The survey also shows that:

– the average total cash compensation package (annual base salary plus cash bonus) in 2010 was $840,000 (compared to $670,000 in 2009);

– the average actual cash bonus payout in 2010 was $540,000, compared to $303,000 in 2009;

– 95% of Canadian mining CEOs were eligible for short-term incentive compensation (i.e. an annual cash bonus), but of the 62 participating companies, only 45 (69%) reported payouts;

– the highest reported cash incentive percentage amount was 434% of base pay, compared to 104% in 2009.

“Over the past three years we have seen a roller coaster ride in terms of CEO bonus compensation in the mining industry. In 2008, the average bonus paid to CEOs was 79%, it decreased to 61% in 2009 and has now bounced back and then some, to 88% in 2010,” says Lou Vujanich, survey leader and principal of Coopers Consulting.

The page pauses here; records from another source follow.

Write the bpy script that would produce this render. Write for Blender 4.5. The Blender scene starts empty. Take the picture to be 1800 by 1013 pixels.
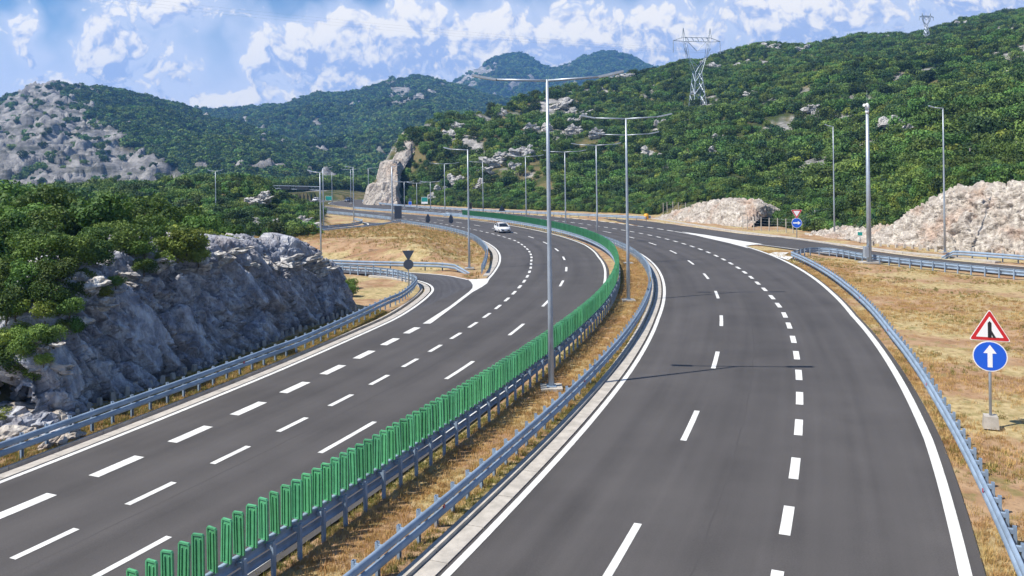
import bpy, math, random
import numpy as np
from mathutils import Matrix, Vector
rad = math.radians
rng = np.random.default_rng(7)
random.seed(7)
scene = bpy.context.scene
COL = scene.collection

# ------------------------------------------------------------------ camera
F, HC, YH, RHO = 1400.0, 9.0, 305.0, rad(0.8)      # focal length in photo pixels, eye height, horizon row, roll
cd = bpy.data.cameras.new('camera'); cam = bpy.data.objects.new('camera', cd); COL.objects.link(cam)
cd.sensor_width = 36.0; cd.lens = 36.0 * F / 1800.0; cd.shift_y = -(506.5 - YH) / 1800.0
cd.clip_start = 0.1; cd.clip_end = 12000
cr, sr = math.cos(RHO), math.sin(RHO)
cam.matrix_world = Matrix(((cr, sr, 0, 0), (0, 0, -1, 0), (-sr, cr, 0, HC), (0, 0, 0, 1)))
scene.camera = cam
scene.render.resolution_x, scene.render.resolution_y = 1024, 576

# ------------------------------------------------------------------ world, sun, exposure
SUN_EL = rad(54.0)
SKY_STR = 0.08
CLOUD_DARK, CLOUD_LIGHT, CLOUD_VEIL = (.35, .43, .64, 1), (.84, .80, .74, 1), (.50, .565, .72, 1)
SUN = Vector((-0.935 * math.cos(SUN_EL), -0.355 * math.cos(SUN_EL), math.sin(SUN_EL))).normalized()
world = bpy.data.worlds.new('World'); scene.world = world; world.use_nodes = True
nt = world.node_tree; nt.nodes.clear()
def nd(tree, kind, **kw):
    n = tree.nodes.new(kind)
    for k, v in kw.items():
        if k == 'inp':
            for i, val in v.items():
                n.inputs[i].default_value = val
        else: setattr(n, k, v)
    return n
def math_(tree, op, a, b=None, clamp=False):
    n = tree.nodes.new('ShaderNodeMath'); n.operation = op; n.use_clamp = clamp
    for i, v in enumerate((a, b)):
        if v is None: continue
        if hasattr(v, 'is_linked') or hasattr(v, 'links'): tree.links.new(v, n.inputs[i])
        else: n.inputs[i].default_value = v
    return n.outputs[0]
def smooth_(tree, v, lo, hi, a=0.0, b=1.0):
    n = tree.nodes.new('ShaderNodeMapRange'); n.interpolation_type = 'SMOOTHSTEP'
    tree.links.new(v, n.inputs['Value'])
    for k, x in (('From Min', lo), ('From Max', hi), ('To Min', a), ('To Max', b)): n.inputs[k].default_value = x
    return n.outputs['Result']

# clouds: one density field over directions (tangent-plane coordinates, F/100 units per unit slope)
BLOBS = [  # centre x, centre y, radius x, radius y, weight
    (5.45, 0.75, 0.85, 0.62, 2.0), (6.3, 0.85, 1.2, 0.75, 2.0), (7.3, 0.60, 1.05, 0.72, 2.0), (4.6, 1.0, 0.42, 0.85, 1.3), (6.6, 1.45, 2.0, 0.62, 1.5),
    (8.6, 0.85, 1.5, 0.80, 2.0), (10.4, 0.75, 1.4, 0.78, 1.8), (11.9, 0.60, 1.1, 0.62, 1.5), (1.95, 0.85, 0.70, 0.82, 1.5), (2.9, 0.05, 1.3, 0.42, 1.0), (2.9, 1.0, .5, .5, .6),
    (0.42, 0.60, 0.36, 0.60, 1.1), (3.3, 1.15, 0.32, 0.40, .75), (3.9, 1.72, 1.6, 0.30, 1.1), (1.4, 1.5, 1.7, .40, .9),
    (11.65, 1.05, 0.50, 0.24, 1.6), (14.2, 0.35, 2.0, 0.70, 1.6), (17.2, 0.05, 1.8, 0.6, 1.2),
    (-3.5, 0.6, 2.2, 0.9, 1.5), (22, -.3, 2.6, 1.0, 1.5)]
grp = bpy.data.node_groups.new('cloud_density', 'ShaderNodeTree')
grp.interface.new_socket('Vector', in_out='INPUT', socket_type='NodeSocketVector')
grp.interface.new_socket('Density', in_out='OUTPUT', socket_type='NodeSocketFloat'); grp.interface.new_socket('Soft', in_out='OUTPUT', socket_type='NodeSocketFloat'); grp.interface.new_socket('Base', in_out='OUTPUT', socket_type='NodeSocketFloat')
gi, go = grp.nodes.new('NodeGroupInput'), grp.nodes.new('NodeGroupOutput')
warp = nd(grp, 'ShaderNodeTexNoise', noise_dimensions='2D', inp={'Scale': 1.3, 'Detail': 2.0, 'Roughness': .55}); grp.links.new(gi.outputs[0], warp.inputs['Vector'])
wv = nd(grp, 'ShaderNodeVectorMath', operation='SUBTRACT'); grp.links.new(warp.outputs['Color'], wv.inputs[0]); wv.inputs[1].default_value = (.5, .5, .5)
wv2 = nd(grp, 'ShaderNodeVectorMath', operation='MULTIPLY'); grp.links.new(wv.outputs[0], wv2.inputs[0]); wv2.inputs[1].default_value = (.75, .6, 0)
wp = nd(grp, 'ShaderNodeVectorMath', operation='ADD'); grp.links.new(gi.outputs[0], wp.inputs[0]); grp.links.new(wv2.outputs[0], wp.inputs[1])
best = None
for (bx, by, rx, ry, w) in BLOBS:
    s1 = nd(grp, 'ShaderNodeVectorMath', operation='MULTIPLY_ADD'); grp.links.new(wp.outputs[0], s1.inputs[0]); s1.inputs[1].default_value = (1 / rx, 1 / ry, 0); s1.inputs[2].default_value = (-bx / rx, -by / ry, 0)
    s3 = nd(grp, 'ShaderNodeVectorMath', operation='LENGTH'); grp.links.new(s1.outputs[0], s3.inputs[0])
    v = math_(grp, 'MULTIPLY', math_(grp, 'SUBTRACT', 1.0, s3.outputs['Value']), w)
    best = v if best is None else math_(grp, 'MAXIMUM', best, v)
n0 = nd(grp, 'ShaderNodeTexNoise', noise_dimensions='2D', inp={'Scale': .22, 'Detail': 1.0}); grp.links.new(gi.outputs[0], n0.inputs['Vector'])
best = math_(grp, 'MAXIMUM', best, math_(grp, 'MULTIPLY', math_(grp, 'SUBTRACT', n0.outputs['Fac'], .72), 2.5))
n1 = nd(grp, 'ShaderNodeTexNoise', noise_dimensions='2D', inp={'Scale': 1.7, 'Detail': 8.0, 'Roughness': .58, 'Lacunarity': 2.1}); grp.links.new(gi.outputs[0], n1.inputs['Vector'])
n2 = nd(grp, 'ShaderNodeTexVoronoi', voronoi_dimensions='2D', feature='F1', inp={'Scale': 3.0, 'Detail': 3.0, 'Roughness': .55}); grp.links.new(wp.outputs[0], n2.inputs['Vector'])
d1 = math_(grp, 'MULTIPLY', math_(grp, 'SUBTRACT', n1.outputs['Fac'], .5), 1.1)
d2 = math_(grp, 'MULTIPLY', math_(grp, 'SUBTRACT', .46, n2.outputs['Distance']), .80)
dens = math_(grp, 'ADD', math_(grp, 'ADD', best, d1), d2)
grp.links.new(dens, go.inputs[0])
soft = math_(grp, 'ADD', math_(grp, 'MULTIPLY', math_(grp, 'MINIMUM', best, 1.4), .42), math_(grp, 'ADD', math_(grp, 'MULTIPLY', d1, .45), math_(grp, 'MULTIPLY', d2, .60))); grp.links.new(soft, go.inputs[1]); grp.links.new(math_(grp, 'ADD', best, math_(grp, 'MULTIPLY', d1, .5)), go.inputs[2])

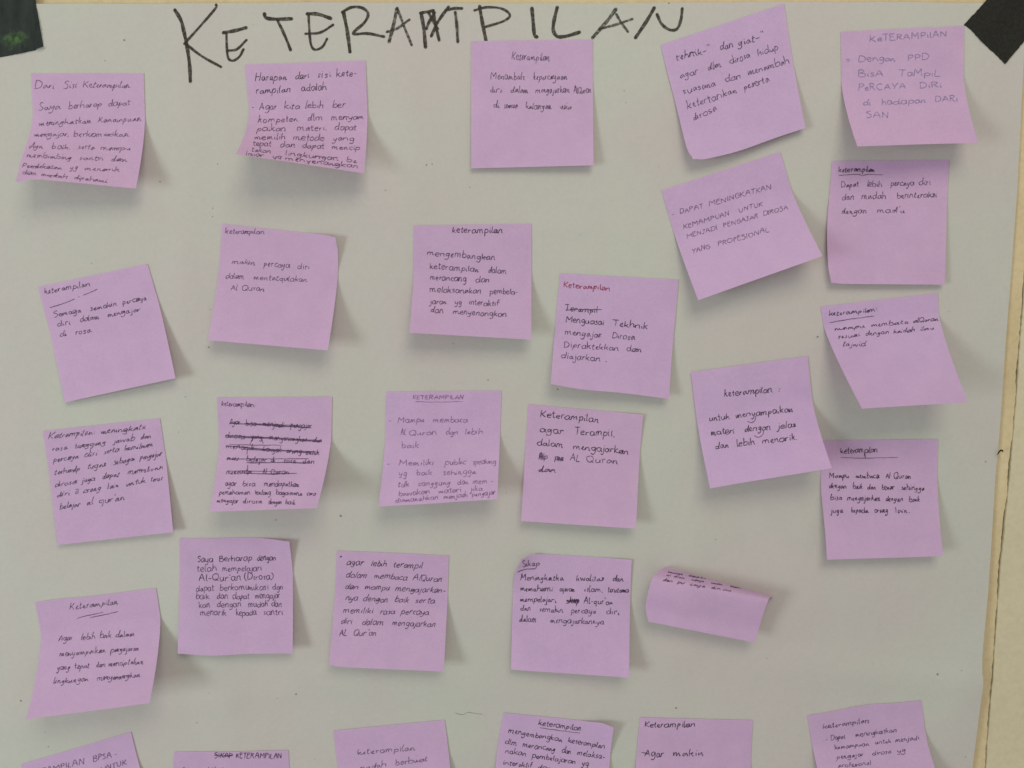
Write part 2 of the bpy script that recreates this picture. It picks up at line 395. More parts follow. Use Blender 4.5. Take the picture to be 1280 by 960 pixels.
g('q', .85, '.7,.85 .4,1 .12,.6 .3,.1 .64,.4/.74,1 .72,0 .7,-.95')
g('r', .6, '.12,1 .11,.5 .1,0/.12,.6 .3,.95 .55,.92')
g('s', .65, '.58,.9 .3,1 .18,.75 .5,.42 .45,.08 .08,.06')
g('t', .55, '.28,1.65 .25,.8 .3,.12 .52,.06/.04,1.05 .54,1.1')
g('u', .85, '.12,1 .12,.3 .35,0 .62,.25 .7,1/.7,.9 .7,.3 .82,.02')
g('v', .7, '.08,1 .34,0 .64,1')
g('w', 1.05, '.08,1 .26,.02 .5,.8 .72,.02 .96,1')
g('x', .75, '.1,1 .4,.5 .68,0/.66,1 .1,0')
g('y', .8, '.12,1 .14,.4 .38,.15 .66,.5/.7,1 .62,-.1 .4,-.9 .02,-.75')
g('z', .7, '.1,.95 .62,.95 .1,.05 .68,.06')
g('A', 1.15, '.55,1.9 .3,1 .06,0/.56,1.9 .8,1 1.02,0/.16,.7 .9,.75')
g('B', 1.0, '.14,1.9 .12,1 .1,0/.1,1.85 .6,1.85 .75,1.45 .4,1.02 .16,1/.3,1.02 .85,.8 .75,.1 .1,.02')
g('C', 1.0, '.9,1.65 .5,1.9 .12,1.2 .2,.3 .6,0 .92,.3')
g('D', 1.1, '.16,1.85 .13,1 .1,.02/.04,1.85 .6,1.8 1,1.1 .8,.3 .1,.02')
g('E', .9, '.82,1.85 .14,1.8 .12,1 .1,.05 .84,.08/.12,1 .7,1.05')
g('F', .85, '.14,1.85 .12,1 .1,0/.12,1.85 .82,1.85/.12,1.02 .65,1.05')
g('G', 1.05, '.9,1.6 .5,1.9 .12,1.1 .3,.1 .85,.2 .88,.85 .5,.85')
g('H', 1.1, '.14,1.9 .12,1 .1,0/.92,1.9 .9,1 .88,0/.12,.95 .9,1')
g('I', .4, '.18,1.9 .17,1 .16,0')
g('J', .8, '.2,1.85 .8,1.85/.55,1.85 .52,.5 .3,0 .04,.3')
g('K', 1.0, '.14,1.95 .12,1 .1,0/.88,1.8 .5,1.2 .14,.85/.2,.9 .5,.5 .92,0')
g('L', .85, '.16,1.9 .12,1 .1,.05 .8,.05')
g('M', 1.35, '.1,0 .16,1 .2,1.9/.2,1.9 .45,1.2 .65,.7/.65,.7 .9,1.3 1.1,1.9/1.1,1.9 1.14,1 1.18,0')
g('N', 1.15, '.1,0 .14,1 .16,1.9/.16,1.9 .5,1 .9,.02/.9,.02 .94,1 .96,1.95')
g('O', 1.15, '.55,1.9 .12,1.4 .14,.4 .55,0 .98,.5 .95,1.5 .55,1.9')
g('P', .95, '.16,1.9 .13,1 .1,0/.06,1.85 .6,1.85 .82,1.4 .5,.95 .14,.92')
g('Q', 1.15, '.55,1.9 .12,1.4 .14,.4 .55,0 .98,.5 .95,1.5 .55,1.9/.6,.5 .85,.15 1.1,-.15')
g('R', 1.0, '.16,1.9 .13,1 .1,0/.06,1.85 .6,1.85 .8,1.45 .5,1.02 .16,.98/.35,1 .6,.5 .92,0')
g('S', .9, '.78,1.7 .45,1.95 .15,1.5 .5,1.05 .78,.6 .5,.02 .08,.15')
g('T', 1.0, '.04,1.85 .96,1.88/.52,1.86 .5,1 .46,0')
g('U', 1.1, '.12,1.9 .12,.6 .5,0 .88,.5 .92,1.9')
g('V', 1.0, '.06,1.9 .5,0 .94,1.9')
g('W', 1.4, '.06,1.9 .35,0 .68,1.3 .98,0 1.3,1.9')
g('Y', 1.0, '.08,1.9 .3,1.3 .5,1/.95,1.9 .6,1.1 .35,0')
g('-', .6, '.08,.6 .52,.62')
g('=', .6, '.08,.8 .52,.82/.08,.3 .52,.32')
g('.', .3, '.06,.02 .2,.1')
g(',', .3, '.18,.1 .1,-.3')
g(':', .35, '.1,.8 .24,.92/.1,.1 .24,.22')
g("'", .3, '.2,2 .14,1.6')
g('"', .5, '.14,2 .12,1.6/.34,2 .32,1.6')
g('*', .5, '.06,1 .44,1.5/.44,1 .06,1.5/.25,.9 .25,1.6')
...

“In 2009 the lower number of bonuses and smaller size of the bonuses reflected the fact that actual performance of many of the companies did not hit the target levels required for larger bonus payouts. However, we are now seeing some dramatic swings back in bonus compensation that demonstrate a new confidence in commodity pricing and profitability,” adds Len Boggio, survey report contributor and senior partner in PwC’s mining practice.

The Coopers – PwC survey this year covers 44 typical corporate mining offices positions, 58 salaried mine site positions and 14 field exploration positions. The 2010 salary survey database contains information on 15,980 employees – 6,836 from Canada and 9,144 from the U.S. Data is provided for 65 mining company CEOs. In total 290 North American mine sites are represented in the 2010 update (110 in Canada and 180 in the United States).

The survey indicates that salaried mine site staff in western Canada are generally better paid than their eastern Canadian counterparts. Results also show that salaried mine staff in coal, industrial and other minerals operations are generally paid more than the other commodity groups while base metal mining in general, sees smaller paycheques across the board.

For Canadian mine site staff, over 80% of salaried positions are eligible for some form of short-term incentive plan, an increase of 21% since 2002 (59%). The average such bonus paid (across all mine site salaried staff positions) was 14%, compared to 15% in 2009, 17% in 2008, 16% in 2007 and 13% in 2006.

The report notes that while short-term incentive plans have traditionally been reserved for senior mine site based positions, more salaried staff positions are receiving this type of compensation. “This indicates a change in the compensation philosophies of Canadian-based mining companies to ensure the competitiveness of their plans,” says Boggio.